## [Task statement]
Give back exactly the lines from the start of the listing to the line containing "COL = S.collection", inclusive, and nothing beyond them.

::::

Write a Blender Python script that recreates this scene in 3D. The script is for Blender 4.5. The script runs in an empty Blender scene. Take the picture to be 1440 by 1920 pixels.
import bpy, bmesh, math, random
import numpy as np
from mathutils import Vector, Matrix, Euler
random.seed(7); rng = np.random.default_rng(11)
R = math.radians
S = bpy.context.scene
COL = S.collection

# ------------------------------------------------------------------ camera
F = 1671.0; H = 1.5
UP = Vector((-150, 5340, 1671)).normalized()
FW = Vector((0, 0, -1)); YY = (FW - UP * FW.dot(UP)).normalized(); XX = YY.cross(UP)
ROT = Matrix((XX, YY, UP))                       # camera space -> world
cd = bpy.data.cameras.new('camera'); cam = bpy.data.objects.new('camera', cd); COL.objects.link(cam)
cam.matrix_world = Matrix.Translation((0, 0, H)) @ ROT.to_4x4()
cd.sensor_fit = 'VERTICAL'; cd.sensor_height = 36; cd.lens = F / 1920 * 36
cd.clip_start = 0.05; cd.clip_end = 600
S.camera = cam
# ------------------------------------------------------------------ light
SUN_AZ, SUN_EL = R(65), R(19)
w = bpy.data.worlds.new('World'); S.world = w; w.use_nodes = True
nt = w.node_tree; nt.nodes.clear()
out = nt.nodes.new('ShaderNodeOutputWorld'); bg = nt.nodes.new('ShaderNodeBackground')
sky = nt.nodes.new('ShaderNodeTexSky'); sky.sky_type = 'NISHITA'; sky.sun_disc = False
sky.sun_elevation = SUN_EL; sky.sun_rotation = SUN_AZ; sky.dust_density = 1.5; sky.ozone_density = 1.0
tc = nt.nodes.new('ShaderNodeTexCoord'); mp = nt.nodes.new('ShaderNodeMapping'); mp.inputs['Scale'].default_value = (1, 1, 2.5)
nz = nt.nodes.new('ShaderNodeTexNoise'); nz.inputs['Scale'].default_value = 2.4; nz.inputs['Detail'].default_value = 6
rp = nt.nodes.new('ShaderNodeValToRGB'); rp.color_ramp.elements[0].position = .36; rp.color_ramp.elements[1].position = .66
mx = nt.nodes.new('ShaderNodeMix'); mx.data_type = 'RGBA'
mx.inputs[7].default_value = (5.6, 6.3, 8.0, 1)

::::

## [Result for this task]
Write a Blender Python script that recreates this scene in 3D. The script is for Blender 4.5. The script runs in an empty Blender scene. Take the picture to be 1440 by 1920 pixels.
import bpy, bmesh, math, random
import numpy as np
from mathutils import Vector, Matrix, Euler
random.seed(7); rng = np.random.default_rng(11)
R = math.radians
S = bpy.context.scene
COL = S.collection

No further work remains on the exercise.